### Problem to solve
Scan the records for the string "follow"; copy each line where it occurs.

### Available data
════════════════════
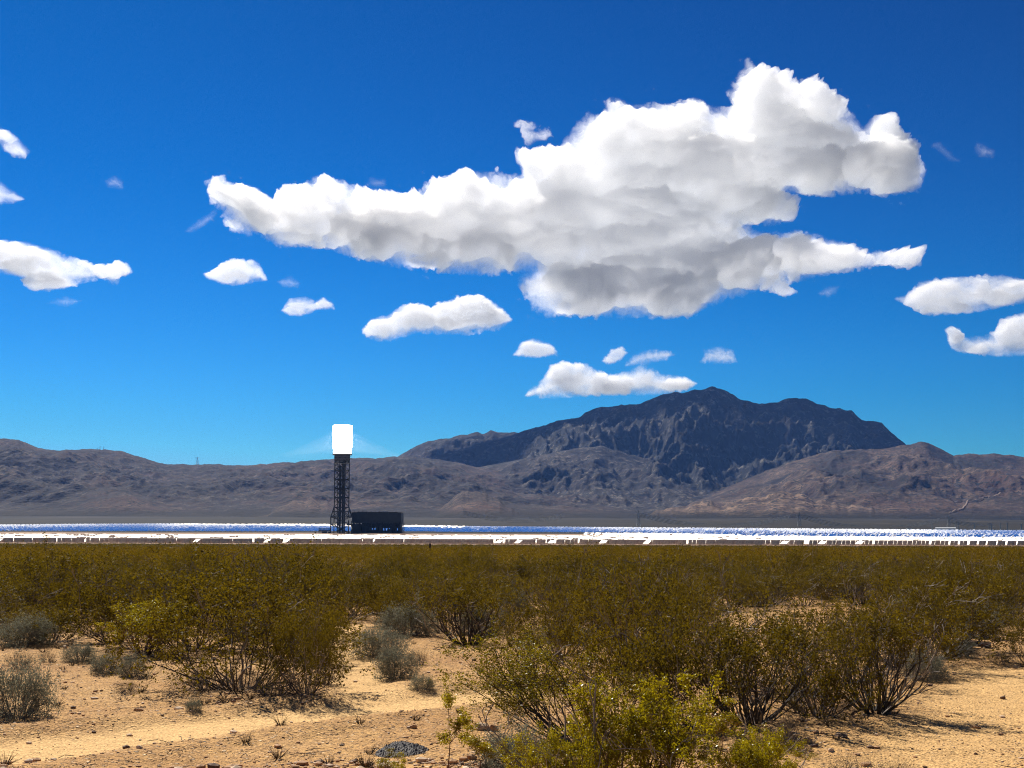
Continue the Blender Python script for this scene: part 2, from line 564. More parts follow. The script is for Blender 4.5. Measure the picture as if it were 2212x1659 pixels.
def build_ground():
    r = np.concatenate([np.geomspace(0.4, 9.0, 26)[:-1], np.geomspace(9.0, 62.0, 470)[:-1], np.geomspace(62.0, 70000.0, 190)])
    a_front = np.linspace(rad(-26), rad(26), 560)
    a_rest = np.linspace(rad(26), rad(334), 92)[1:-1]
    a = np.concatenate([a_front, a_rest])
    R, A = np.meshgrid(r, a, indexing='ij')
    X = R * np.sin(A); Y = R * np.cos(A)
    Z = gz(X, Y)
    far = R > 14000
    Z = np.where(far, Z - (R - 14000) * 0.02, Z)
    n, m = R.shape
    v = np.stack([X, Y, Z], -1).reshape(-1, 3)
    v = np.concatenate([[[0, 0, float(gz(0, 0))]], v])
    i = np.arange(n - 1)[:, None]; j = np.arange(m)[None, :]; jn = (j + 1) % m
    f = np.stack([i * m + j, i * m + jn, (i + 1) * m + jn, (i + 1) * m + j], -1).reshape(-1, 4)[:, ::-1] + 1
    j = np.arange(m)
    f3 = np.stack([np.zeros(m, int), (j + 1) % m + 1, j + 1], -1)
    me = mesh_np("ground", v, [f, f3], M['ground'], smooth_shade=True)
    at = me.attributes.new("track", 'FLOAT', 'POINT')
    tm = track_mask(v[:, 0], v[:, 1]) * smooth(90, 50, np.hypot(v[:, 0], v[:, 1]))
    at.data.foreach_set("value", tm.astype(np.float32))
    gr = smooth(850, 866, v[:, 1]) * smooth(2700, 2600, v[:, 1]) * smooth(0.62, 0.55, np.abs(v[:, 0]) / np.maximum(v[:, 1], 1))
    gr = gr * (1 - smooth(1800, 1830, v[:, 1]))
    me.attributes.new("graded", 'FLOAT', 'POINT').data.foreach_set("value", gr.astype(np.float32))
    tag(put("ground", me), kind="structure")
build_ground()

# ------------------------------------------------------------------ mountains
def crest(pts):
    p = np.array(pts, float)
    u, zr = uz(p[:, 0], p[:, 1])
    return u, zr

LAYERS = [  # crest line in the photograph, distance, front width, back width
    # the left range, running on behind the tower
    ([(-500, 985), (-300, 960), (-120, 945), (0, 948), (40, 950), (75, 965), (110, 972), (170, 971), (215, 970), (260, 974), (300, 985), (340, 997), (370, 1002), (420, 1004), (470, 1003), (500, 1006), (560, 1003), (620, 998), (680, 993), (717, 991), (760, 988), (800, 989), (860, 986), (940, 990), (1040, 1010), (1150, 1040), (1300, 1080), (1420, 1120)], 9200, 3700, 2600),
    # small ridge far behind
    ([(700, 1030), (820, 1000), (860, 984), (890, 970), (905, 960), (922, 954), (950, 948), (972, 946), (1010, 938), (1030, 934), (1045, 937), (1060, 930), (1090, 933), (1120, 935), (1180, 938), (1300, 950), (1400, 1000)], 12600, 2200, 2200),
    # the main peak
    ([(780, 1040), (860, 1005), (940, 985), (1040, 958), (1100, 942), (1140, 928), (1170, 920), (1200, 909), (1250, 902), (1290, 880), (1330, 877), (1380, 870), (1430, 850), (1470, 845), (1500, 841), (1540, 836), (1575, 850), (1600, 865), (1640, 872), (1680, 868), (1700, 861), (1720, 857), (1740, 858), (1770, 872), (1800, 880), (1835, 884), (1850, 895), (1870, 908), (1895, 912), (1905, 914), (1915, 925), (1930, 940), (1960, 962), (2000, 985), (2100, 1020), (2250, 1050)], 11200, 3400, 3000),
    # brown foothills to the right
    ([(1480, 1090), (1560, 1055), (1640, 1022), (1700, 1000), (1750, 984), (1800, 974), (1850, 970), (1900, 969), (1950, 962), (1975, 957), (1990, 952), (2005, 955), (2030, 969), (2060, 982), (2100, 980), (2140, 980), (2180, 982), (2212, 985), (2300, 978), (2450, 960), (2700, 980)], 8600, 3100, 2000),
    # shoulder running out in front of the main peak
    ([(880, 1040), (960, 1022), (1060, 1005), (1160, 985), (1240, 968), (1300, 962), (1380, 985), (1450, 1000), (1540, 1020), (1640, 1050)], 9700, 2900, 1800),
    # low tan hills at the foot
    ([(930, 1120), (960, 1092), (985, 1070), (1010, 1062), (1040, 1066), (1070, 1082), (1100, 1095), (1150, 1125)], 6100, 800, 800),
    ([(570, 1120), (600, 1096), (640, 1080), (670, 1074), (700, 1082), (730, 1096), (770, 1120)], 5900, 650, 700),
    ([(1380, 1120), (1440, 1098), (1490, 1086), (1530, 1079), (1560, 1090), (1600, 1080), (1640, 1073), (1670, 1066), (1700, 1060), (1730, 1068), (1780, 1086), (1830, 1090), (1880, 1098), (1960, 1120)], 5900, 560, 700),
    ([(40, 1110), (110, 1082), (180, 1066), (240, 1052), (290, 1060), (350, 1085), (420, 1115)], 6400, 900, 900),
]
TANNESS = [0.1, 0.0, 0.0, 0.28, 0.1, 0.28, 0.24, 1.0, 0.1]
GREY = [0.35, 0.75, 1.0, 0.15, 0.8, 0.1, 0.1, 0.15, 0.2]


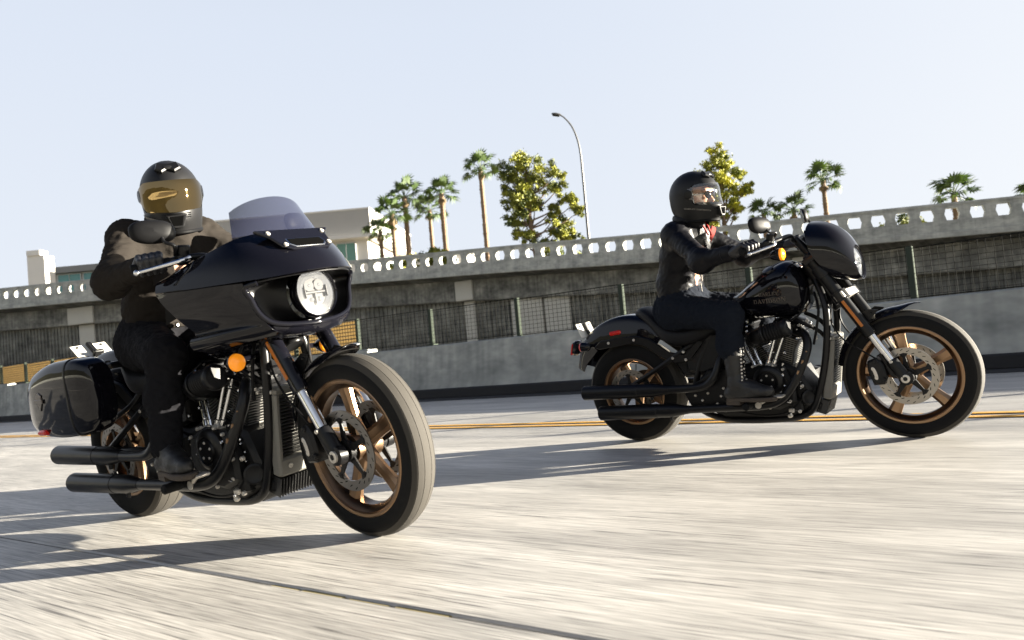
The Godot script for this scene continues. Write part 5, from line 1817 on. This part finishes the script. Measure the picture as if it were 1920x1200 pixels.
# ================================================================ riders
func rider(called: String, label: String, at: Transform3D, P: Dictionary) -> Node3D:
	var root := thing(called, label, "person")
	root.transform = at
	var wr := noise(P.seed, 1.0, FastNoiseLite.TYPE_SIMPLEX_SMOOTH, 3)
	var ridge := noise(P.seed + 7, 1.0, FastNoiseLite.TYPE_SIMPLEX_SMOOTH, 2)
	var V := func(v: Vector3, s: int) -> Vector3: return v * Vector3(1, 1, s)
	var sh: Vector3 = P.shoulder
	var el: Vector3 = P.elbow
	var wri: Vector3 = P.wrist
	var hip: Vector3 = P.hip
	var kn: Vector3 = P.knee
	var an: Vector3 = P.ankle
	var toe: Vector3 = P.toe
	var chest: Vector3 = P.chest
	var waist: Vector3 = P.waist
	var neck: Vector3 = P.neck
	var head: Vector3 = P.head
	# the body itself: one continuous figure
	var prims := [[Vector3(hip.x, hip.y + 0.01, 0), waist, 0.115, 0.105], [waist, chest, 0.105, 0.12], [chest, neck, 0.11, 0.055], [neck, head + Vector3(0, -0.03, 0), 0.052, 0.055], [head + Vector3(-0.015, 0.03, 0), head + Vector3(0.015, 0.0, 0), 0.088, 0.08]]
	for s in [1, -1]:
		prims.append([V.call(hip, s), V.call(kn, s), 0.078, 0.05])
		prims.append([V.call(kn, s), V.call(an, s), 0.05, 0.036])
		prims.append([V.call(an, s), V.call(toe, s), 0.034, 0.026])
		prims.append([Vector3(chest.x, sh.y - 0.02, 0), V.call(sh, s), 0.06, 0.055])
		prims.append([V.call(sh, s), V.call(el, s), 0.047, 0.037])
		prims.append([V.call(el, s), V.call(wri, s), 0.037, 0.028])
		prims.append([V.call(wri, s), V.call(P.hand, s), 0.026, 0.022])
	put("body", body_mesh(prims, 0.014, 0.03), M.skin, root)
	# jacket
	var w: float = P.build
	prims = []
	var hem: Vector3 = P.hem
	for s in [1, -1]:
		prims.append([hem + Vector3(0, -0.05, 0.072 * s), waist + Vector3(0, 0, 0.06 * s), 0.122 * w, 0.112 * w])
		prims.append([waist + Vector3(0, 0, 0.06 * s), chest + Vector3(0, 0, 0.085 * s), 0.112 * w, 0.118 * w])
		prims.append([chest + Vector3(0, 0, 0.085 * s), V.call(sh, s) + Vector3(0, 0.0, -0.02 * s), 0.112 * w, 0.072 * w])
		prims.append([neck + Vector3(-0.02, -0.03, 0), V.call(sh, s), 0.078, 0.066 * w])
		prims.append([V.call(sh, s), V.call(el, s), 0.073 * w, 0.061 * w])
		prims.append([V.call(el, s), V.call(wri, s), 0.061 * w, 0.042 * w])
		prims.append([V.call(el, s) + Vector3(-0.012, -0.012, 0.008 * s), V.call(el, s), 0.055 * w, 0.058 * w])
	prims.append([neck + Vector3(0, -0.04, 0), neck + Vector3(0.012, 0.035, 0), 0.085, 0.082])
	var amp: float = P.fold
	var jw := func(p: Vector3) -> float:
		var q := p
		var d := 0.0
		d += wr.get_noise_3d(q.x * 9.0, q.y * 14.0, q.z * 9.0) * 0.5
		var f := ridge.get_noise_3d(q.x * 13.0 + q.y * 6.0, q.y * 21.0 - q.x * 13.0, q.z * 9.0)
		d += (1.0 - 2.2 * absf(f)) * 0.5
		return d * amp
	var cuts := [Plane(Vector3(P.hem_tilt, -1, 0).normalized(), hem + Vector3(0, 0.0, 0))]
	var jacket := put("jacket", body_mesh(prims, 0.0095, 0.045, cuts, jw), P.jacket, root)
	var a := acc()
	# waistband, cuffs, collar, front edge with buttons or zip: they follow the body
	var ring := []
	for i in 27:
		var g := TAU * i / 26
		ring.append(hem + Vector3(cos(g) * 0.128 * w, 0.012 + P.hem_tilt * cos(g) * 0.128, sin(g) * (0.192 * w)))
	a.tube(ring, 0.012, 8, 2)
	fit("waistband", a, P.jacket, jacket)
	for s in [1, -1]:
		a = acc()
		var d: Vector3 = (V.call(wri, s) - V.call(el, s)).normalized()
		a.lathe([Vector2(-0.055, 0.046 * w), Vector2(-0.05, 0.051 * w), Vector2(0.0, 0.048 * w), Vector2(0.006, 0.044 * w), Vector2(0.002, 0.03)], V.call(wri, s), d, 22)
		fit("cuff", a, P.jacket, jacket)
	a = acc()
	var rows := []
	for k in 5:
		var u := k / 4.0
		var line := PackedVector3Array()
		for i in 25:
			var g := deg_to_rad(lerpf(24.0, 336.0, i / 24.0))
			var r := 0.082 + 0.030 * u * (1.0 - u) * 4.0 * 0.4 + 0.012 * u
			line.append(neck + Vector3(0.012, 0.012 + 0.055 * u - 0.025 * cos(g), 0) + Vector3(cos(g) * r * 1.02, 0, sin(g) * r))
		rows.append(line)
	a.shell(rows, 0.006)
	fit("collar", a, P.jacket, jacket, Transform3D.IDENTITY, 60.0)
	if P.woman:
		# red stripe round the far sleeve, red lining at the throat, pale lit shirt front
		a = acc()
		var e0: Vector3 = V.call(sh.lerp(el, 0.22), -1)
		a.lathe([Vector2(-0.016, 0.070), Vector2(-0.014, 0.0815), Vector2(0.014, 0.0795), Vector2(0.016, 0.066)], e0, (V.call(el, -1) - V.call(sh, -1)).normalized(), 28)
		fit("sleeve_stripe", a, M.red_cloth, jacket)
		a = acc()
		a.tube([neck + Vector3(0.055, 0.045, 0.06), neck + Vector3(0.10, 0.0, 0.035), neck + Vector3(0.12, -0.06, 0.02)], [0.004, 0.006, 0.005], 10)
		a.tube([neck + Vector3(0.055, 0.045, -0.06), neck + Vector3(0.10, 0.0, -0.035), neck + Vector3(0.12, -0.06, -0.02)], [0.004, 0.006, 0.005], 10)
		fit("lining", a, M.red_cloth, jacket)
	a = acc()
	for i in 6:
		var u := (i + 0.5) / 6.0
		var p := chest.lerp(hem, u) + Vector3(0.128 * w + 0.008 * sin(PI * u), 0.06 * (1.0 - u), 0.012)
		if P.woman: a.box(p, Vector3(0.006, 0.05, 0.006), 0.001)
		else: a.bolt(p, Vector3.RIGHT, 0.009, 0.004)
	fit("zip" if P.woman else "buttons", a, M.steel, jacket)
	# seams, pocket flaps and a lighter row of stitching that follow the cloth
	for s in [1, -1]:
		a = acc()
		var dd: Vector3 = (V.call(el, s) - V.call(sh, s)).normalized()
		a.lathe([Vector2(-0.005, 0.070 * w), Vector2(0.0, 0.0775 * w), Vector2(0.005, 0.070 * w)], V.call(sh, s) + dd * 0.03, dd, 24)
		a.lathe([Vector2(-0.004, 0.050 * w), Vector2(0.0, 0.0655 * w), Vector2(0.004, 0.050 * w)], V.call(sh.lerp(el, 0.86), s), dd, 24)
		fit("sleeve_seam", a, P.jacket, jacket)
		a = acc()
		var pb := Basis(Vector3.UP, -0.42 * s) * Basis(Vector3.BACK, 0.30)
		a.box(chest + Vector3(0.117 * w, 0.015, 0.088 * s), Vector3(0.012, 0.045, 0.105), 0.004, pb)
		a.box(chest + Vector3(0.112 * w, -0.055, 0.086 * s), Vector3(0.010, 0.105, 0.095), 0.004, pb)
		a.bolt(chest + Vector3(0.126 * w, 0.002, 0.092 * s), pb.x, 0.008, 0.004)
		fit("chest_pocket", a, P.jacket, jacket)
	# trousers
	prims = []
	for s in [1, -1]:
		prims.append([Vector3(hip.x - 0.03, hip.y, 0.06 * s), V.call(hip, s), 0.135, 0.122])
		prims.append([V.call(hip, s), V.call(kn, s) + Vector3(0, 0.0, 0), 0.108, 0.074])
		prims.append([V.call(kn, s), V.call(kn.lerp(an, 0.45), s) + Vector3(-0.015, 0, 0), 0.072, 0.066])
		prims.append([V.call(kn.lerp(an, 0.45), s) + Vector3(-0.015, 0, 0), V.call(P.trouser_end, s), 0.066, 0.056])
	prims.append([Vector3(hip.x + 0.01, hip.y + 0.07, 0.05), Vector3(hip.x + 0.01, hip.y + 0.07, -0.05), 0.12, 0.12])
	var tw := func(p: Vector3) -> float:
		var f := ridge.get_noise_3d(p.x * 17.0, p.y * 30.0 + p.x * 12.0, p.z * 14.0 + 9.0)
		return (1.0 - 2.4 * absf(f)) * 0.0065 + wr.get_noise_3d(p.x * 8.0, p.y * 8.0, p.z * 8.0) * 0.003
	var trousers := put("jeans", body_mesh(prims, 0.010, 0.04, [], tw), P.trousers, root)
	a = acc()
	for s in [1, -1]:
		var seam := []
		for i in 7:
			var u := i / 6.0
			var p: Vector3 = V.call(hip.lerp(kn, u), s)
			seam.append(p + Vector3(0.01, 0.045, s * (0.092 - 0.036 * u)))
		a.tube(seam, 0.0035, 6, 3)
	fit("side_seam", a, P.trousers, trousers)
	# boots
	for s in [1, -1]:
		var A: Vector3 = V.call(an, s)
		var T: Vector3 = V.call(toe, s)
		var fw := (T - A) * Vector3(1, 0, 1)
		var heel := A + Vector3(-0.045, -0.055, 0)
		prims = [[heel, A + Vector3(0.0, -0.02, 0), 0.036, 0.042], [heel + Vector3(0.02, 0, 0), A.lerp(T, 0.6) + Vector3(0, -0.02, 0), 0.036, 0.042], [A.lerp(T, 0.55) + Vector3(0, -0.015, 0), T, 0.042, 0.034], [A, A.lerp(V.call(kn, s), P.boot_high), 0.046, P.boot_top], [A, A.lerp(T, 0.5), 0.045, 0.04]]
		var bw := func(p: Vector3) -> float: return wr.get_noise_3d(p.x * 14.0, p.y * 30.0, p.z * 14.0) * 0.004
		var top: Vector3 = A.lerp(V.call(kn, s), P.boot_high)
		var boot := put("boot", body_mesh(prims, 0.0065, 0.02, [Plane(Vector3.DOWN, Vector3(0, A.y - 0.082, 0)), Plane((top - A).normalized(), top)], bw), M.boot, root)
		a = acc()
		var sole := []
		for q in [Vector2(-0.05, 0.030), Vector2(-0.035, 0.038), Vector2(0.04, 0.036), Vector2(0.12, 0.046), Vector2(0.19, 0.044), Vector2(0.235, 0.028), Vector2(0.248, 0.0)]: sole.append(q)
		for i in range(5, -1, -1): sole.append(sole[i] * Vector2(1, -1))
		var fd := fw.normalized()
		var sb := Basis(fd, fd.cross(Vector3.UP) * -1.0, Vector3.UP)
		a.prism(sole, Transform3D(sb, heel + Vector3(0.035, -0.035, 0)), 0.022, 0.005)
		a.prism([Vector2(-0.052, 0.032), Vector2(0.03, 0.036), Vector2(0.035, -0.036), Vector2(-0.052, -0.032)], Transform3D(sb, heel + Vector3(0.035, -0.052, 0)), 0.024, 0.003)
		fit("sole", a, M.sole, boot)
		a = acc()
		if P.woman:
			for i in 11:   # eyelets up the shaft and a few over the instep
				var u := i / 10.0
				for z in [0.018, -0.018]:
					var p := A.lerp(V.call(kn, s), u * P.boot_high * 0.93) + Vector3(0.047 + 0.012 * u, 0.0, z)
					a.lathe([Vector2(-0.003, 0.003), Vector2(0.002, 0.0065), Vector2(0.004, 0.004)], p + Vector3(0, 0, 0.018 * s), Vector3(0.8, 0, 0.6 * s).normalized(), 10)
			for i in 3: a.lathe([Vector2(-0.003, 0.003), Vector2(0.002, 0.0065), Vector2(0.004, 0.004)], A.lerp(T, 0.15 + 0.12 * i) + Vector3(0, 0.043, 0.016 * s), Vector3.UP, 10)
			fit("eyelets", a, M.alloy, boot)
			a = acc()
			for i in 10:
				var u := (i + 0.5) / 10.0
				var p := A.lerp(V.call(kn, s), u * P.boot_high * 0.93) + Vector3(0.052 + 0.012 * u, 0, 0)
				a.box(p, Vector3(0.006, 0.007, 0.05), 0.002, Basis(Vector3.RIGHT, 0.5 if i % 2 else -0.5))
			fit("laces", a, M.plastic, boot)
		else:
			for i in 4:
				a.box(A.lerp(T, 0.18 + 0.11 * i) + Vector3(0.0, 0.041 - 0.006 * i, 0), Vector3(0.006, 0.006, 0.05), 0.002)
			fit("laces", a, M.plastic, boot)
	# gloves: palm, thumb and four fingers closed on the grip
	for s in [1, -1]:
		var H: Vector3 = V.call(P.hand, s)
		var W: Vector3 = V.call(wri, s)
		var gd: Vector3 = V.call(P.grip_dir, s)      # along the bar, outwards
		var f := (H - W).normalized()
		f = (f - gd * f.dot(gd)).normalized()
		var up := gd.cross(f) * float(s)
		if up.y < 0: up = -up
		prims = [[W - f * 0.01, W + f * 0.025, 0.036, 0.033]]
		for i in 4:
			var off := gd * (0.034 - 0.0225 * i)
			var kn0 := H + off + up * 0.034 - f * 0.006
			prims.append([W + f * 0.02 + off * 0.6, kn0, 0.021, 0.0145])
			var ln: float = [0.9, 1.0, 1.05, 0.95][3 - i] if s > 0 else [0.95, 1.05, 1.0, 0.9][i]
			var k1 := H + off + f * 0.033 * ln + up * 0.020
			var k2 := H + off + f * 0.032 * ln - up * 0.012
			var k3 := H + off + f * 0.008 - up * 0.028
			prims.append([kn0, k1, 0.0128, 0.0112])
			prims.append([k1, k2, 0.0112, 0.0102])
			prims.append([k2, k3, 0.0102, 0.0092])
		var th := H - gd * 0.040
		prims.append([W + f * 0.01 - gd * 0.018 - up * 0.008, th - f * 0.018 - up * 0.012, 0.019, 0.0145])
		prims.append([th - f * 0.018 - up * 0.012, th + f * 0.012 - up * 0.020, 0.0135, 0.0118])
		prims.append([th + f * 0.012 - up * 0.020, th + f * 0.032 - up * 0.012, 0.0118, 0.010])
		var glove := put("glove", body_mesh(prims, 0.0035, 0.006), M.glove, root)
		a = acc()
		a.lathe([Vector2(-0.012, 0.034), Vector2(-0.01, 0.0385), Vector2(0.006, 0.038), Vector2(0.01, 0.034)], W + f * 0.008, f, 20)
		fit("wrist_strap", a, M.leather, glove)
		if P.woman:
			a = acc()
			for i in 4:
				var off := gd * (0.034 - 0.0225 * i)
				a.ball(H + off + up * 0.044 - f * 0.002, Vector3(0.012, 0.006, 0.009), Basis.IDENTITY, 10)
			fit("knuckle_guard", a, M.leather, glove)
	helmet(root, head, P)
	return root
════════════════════
### Full answer
Continue the Blender Python script for this scene: part 2, from line 564. More parts follow. The script is for Blender 4.5. Measure the picture as if it were 2212x1659 pixels.
	# waistband, cuffs, collar, front edge with buttons or zip: they follow the body
	# seams, pocket flaps and a lighter row of stitching that follow the cloth